My Lords, the international system for dealing with refugees is breaking. That is hardly a surprise given that in 1951, when the refugee convention was approved, there were about 2 million refugees, whereas now the UN estimates there are 110 million forcibly displaced persons. We need a new system, but that would take years of painstaking multilateral negotiation.
His Majesty’s Government have reached instead for unilateral solutions. To be fair, so have other countries which normally welcome refugees, including Denmark and Sweden. But unilateral approaches to complex international problems generally fail. This policy has little chance of success.
When considering any new policy, civil servants always ask the key question: “Does it represent value for money for taxpayers?” On 13 April 2022, in the early days of the Rwanda scheme, the Permanent Secretary at the Home Office sought a ministerial instruction on value for money grounds.

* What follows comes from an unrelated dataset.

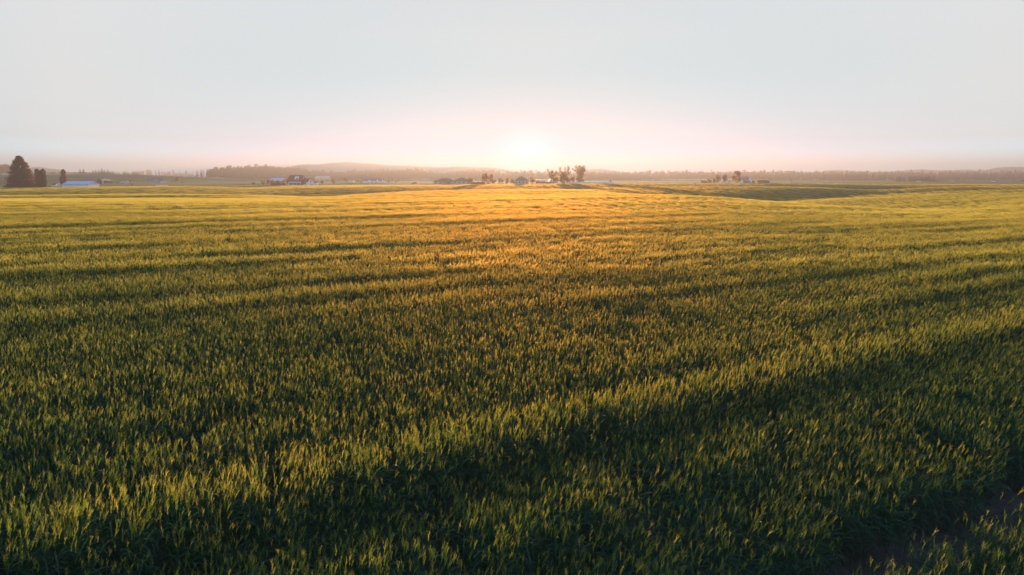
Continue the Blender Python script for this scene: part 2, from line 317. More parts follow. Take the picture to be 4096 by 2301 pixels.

Two years and at least £260 million later, without a single refugee sent to Rwanda, evidently Sir Matthew was right. The Government persist in wanting to dump our problem on a fragile central African country, which is only now beginning to put in place systems to cope with traumatised refugees.
Other noble Lords have pointed out the constitutional, legal and moral problems of the Bill. I add my voice to those questioning the Bill’s most basic contention—that Rwanda is safe. Rwanda is safe, but only for people on the right side of the regime. It is not safe for others—not at all safe for its political opponents. It is not safe for the LGBT+ community.
Rwanda is a well-run country in its neighbourhood, but it is a dictatorship; no one can safely challenge President Kagame. No one doubts the outcome of the next presidential election on 15 July; after 24 years in office, he will be elected to a fourth term, this time for five years. Rwandan institutions depend on Paul Kagame; what happens when he goes is uncertain. A country whose institutions are only 30 years old and one man deep cannot be said to be safe for vulnerable refugees simply because it signs a treaty promising to treat those asylum seekers well. But such a country can provide reassurance by proven good performance over time. That is the position taken by the International Agreements Committee of your Lordships’ House.
Listening to today’s debate, we can all foresee that many amendments will be proposed in Committee. We can be sure that the Government will reject them, so Report will be fractious. Whatever we then send to the Commons will no doubt also be rejected. As the Prime Minister points out, we are merely an appointed House; he expects us to accept the Commons draft in toto.
After the Commons rejects Lords amendments, we will face a choice—either to cave, or to insist on, say, one essential change. That single change might relate to when the Bill’s provisions can be implemented. The International Agreements Committee set out 10 changes or tests related to structures, recruitment and training needed before the UK can safely proceed. We could insist that the Commons pays attention to that single, deep concern.
In the end, what is the point of a revising Chamber if it does not do all it can to improve fundamentally flawed legislation? I hope we do just that.